Ognuna delle fotografe si confronta con il femminile dentro e fuori di sè. Nella serie Killing Summer (1984) Libuše Jarcovjákovà raddoppia la direzione del suo sguardo fotografico entrando nell’inquadratura con il suo braccio, abbassando gli slip dell’amica distesa su un letto con un bicchiere accanto: il sesso e l’alcol sono tra i pochi mezzi della gente di Praga per evadere dalla repressione. Chiara Samugheo documenta i riti femminili della religiosità popolare del Sud Italia, le “invasate” danzanti di un mondo magico che si consuma, e in continuità con i corpi che si spingono oltre l’umano sceglie poi di dedicarsi alle dive del cinema, scatti posati dai colori saturi dove spiana le rughe ed elimina le imperfezioni. Dalle foto di Lisetta Carmi emergono l’affetto e l’amicizia che la lega ai “travestiti” dagli occhi bistrati ammiccanti e la «biancheria intima esibita come segno di conquista» (ivi, p. 63), ed è proprio questo rapporto a liberare la fotografa dai problemi di identificazione di genere e a condurla verso l’accettazione del sè: «Una persona che vive senza un ruolo» (ibidem).

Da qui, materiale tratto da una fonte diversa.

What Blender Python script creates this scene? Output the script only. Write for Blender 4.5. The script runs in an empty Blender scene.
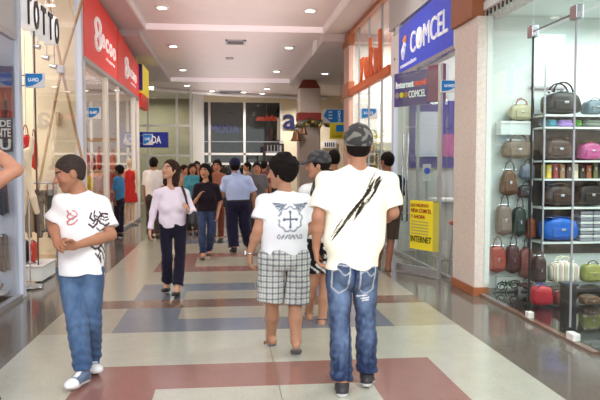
import bpy, bmesh, math, random
import numpy as np
from mathutils import Vector, Matrix
PI = math.pi
scene = bpy.context.scene
COL = scene.collection

# ---------------------------------------------------------------- camera, world, exposure
CAM_F, CAM_H = 680.0, 1.55
pitch = math.atan(35 / CAM_F)
yaw = math.atan(73 / CAM_F * math.cos(pitch))
cd = bpy.data.cameras.new('camera')
cam = bpy.data.objects.new('camera', cd)
COL.objects.link(cam)
cam.location = (0, 0, CAM_H)
cam.rotation_euler = (PI / 2 - pitch, 0, -yaw)
cd.sensor_width = 36
cd.lens = CAM_F * 36 / 600
cd.clip_end = 200
scene.camera = cam

world = bpy.data.worlds.new('world')
scene.world = world
world.use_nodes = True
bg = world.node_tree.nodes['Background']
bg.inputs[0].default_value = (0.93, 0.96, 1.0, 1)
bg.inputs[1].default_value = 2.0

vs = scene.view_settings
vs.view_transform = 'Standard'
vs.look = 'None'
vs.gamma = 1
vs.use_curve_mapping = False
vs.exposure = -0.55


def area(name, loc, rot, sx, sy, power, color=(1, 1, 1)):
    l = bpy.data.lights.new(name, 'AREA')
    l.shape = 'RECTANGLE'
    l.size, l.size_y, l.energy, l.color = sx, sy, power, color
    o = bpy.data.objects.new(name, l)
    COL.objects.link(o)
    o.location = loc
    o.rotation_euler = rot
    return o


# soft fill added behind the photographer, as if from an unseen atrium
area('rear_fill', (0.3, -5.5, 8.6), (math.radians(62), 0, 0), 9.0, 5.0, 3300, (1.0, 0.98, 0.96))
# lit shop interiors
area('shop_light_left_front', (-4.6, 10.2, 4.65), (0, 0, 0), 2.2, 3.0, 260, (1.0, 0.95, 0.88))
area('shop_light_left_middle', (-4.3, 15.8, 3.7), (0, 0, 0), 2.2, 6.0, 300, (1.0, 0.95, 0.88))
area('shop_light_right_front', (4.9, 6.2, 3.25), (0, 0, 0), 2.6, 2.6, 230, (0.93, 1.0, 0.98))
area('shop_light_right_phone', (4.6, 10.4, 3.6), (0, 0, 0), 2.2, 2.6, 130, (0.95, 1.0, 0.97))
area('shop_light_right_juice', (4.7, 14.6, 4.6), (0, 0, 0), 2.2, 3.4, 420, (1.0, 0.97, 0.9))
area('hall_bounce_fill', (0.25, 16.5, 3.95), (PI, 0, 0), 2.6, 25.0, 195, (1.0, 0.93, 0.94))  # added upward fill standing in for light bounced off the floor, no fixture
area('back_shop_light', (-4.5, 30.0, 4.4), (0, 0, 0), 5.0, 2.5, 380, (1.0, 0.95, 0.85))


# ---------------------------------------------------------------- pixel of the photograph -> point of the place
def _ray(x, y):
    s, c = math.sin, math.cos
    Fv = Vector((s(yaw) * c(pitch), c(yaw) * c(pitch), -s(pitch)))
    Rv = Vector((c(yaw), -s(yaw), 0))
    Uv = Rv.cross(Fv)
    return Fv + Rv * ((x - 300) / CAM_F) + Uv * ((200 - y) / CAM_F)


def at(x, y, Y):
    d = _ray(x, y)
    return Vector((0, 0, CAM_H)) + d * (Y / d.y)


def atX(x, y, X):
    d = _ray(x, y)
    return Vector((0, 0, CAM_H)) + d * (X / d.x)


# ---------------------------------------------------------------- colour and material helpers
def L(r, g=None, b=None):
    if g is None:
        r, g, b = r
    f = lambda v: ((v / 255 + 0.055) / 1.055) ** 2.4 if v > 10.3 else v / 255 / 12.92
    return (f(r), f(g), f(b), 1)


MATS = {}


def mat(name, rgb, rough=0.6, metal=0.0, noise=0.06, scale=30, bump=0.0, spec=0.5, emit=0.0, coat=0.0, speck=None):
    """principled material with a little procedural variation in colour"""
    if name in MATS:
        return MATS[name]
    m = bpy.data.materials.new(name)
    m.use_nodes = True
    nt = m.node_tree
    b = nt.nodes['Principled BSDF']
    c = L(rgb)
    b.inputs['Roughness'].default_value = rough
    b.inputs['Metallic'].default_value = metal
    b.inputs['Specular IOR Level'].default_value = spec
    b.inputs['Coat Weight'].default_value = coat
    tc = nt.nodes.new('ShaderNodeTexCoord')
    nz = nt.nodes.new('ShaderNodeTexNoise')
    nz.inputs['Scale'].default_value = scale
    nz.inputs['Detail'].default_value = 3
    nt.links.new(tc.outputs['Object'], nz.inputs['Vector'])
    mx = nt.nodes.new('ShaderNodeMix')
    mx.data_type = 'RGBA'
    mx.inputs['A'].default_value = tuple(max(0, v * (1 - noise * 2)) for v in c[:3]) + (1,)
    mx.inputs['B'].default_value = tuple(min(1, v * (1 + noise * 2)) for v in c[:3]) + (1,)
    nt.links.new(nz.outputs['Fac'], mx.inputs['Factor'])
    out = mx.outputs['Result']
    if speck:
        vz = nt.nodes.new('ShaderNodeTexVoronoi')
        vz.inputs['Scale'].default_value = speck[0]
        nt.links.new(tc.outputs['Object'], vz.inputs['Vector'])
        rp = nt.nodes.new('ShaderNodeValToRGB')
        rp.color_ramp.elements[0].position = 0.0
        rp.color_ramp.elements[0].color = (0.0, 0.0, 0.0, 1)
        rp.color_ramp.elements[1].position = 1
        rp.color_ramp.elements[1].color = (1, 1, 1, 1)
        nt.links.new(vz.outputs['Color'], rp.inputs['Fac'])
        m2 = nt.nodes.new('ShaderNodeMix')
        m2.data_type = 'RGBA'
        m2.blend_type = 'OVERLAY'
        m2.inputs['Factor'].default_value = speck[1]
        nt.links.new(out, m2.inputs['A'])
        nt.links.new(rp.outputs['Color'], m2.inputs['B'])
        out = m2.outputs['Result']
    nt.links.new(out, b.inputs['Base Color'])
    if emit:
        nt.links.new(out, b.inputs['Emission Color'])
        b.inputs['Emission Strength'].default_value = emit
    if bump:
        bp = nt.nodes.new('ShaderNodeBump')
        bp.inputs['Strength'].default_value = bump
        bp.inputs['Distance'].default_value = 0.01
        nt.links.new(nz.outputs['Fac'], bp.inputs['Height'])
        nt.links.new(bp.outputs['Normal'], b.inputs['Normal'])
    MATS[name] = m
    return m


def glass(name, tint=(1, 1, 1), refl=1.0):
    """thin clear pane: lets light straight through, mirrors by its Fresnel angle"""
    if name in MATS:
        return MATS[name]
    m = bpy.data.materials.new(name)
    m.use_nodes = True
    nt = m.node_tree
    nt.nodes.clear()
    o = nt.nodes.new('ShaderNodeOutputMaterial')
    tr = nt.nodes.new('ShaderNodeBsdfTransparent')
    tr.inputs[0].default_value = tint + (1,)
    gl = nt.nodes.new('ShaderNodeBsdfGlossy')
    gl.inputs['Roughness'].default_value = 0.015
    fr = nt.nodes.new('ShaderNodeFresnel')
    fr.inputs['IOR'].default_value = 1.5
    ge = nt.nodes.new('ShaderNodeNewGeometry')
    mr = nt.nodes.new('ShaderNodeMapRange')
    mr.inputs['To Min'].default_value = 1.5
    mr.inputs['To Max'].default_value = 1 / 1.5
    nt.links.new(ge.outputs['Backfacing'], mr.inputs['Value'])
    nt.links.new(mr.outputs[0], fr.inputs['IOR'])
    mu = nt.nodes.new('ShaderNodeMath')
    mu.operation = 'MULTIPLY'
    mu.use_clamp = True
    mu.inputs[1].default_value = refl
    ms = nt.nodes.new('ShaderNodeMixShader')
    nt.links.new(fr.outputs[0], mu.inputs[0])
    nt.links.new(mu.outputs[0], ms.inputs[0])
    nt.links.new(tr.outputs[0], ms.inputs[1])
    nt.links.new(gl.outputs[0], ms.inputs[2])
    nt.links.new(ms.outputs[0], o.inputs[0])
    MATS[name] = m
    return m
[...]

La scelta di Mazzucchelli di selezionare solo donne «non è ideologica» (ivi, p. 9), quanto di affinità elettive, non già nel tentativo di identificare uno sguardo peculiarmente femminile, ma al contrario di articolare molti sguardi peculiari legati organicamente al dato biografico: «Un album di fotografe, non di fotografie» (ibidem).
Riferimenti bibliografici
P. Auster, L’invenzione della solitudine, Einaudi, Torino 1997.
L. Farinotti, Fuori di sè. Identità e immagine, in “Comunicazioni sociali”, n. 3, Vita e Pensiero, Milano 2012.
Silvia Mazzucchelli, Sguardi penetranti e obliqui. Venti fotografe per un album di famiglia del Novecento, Mimesis, Milano 2024.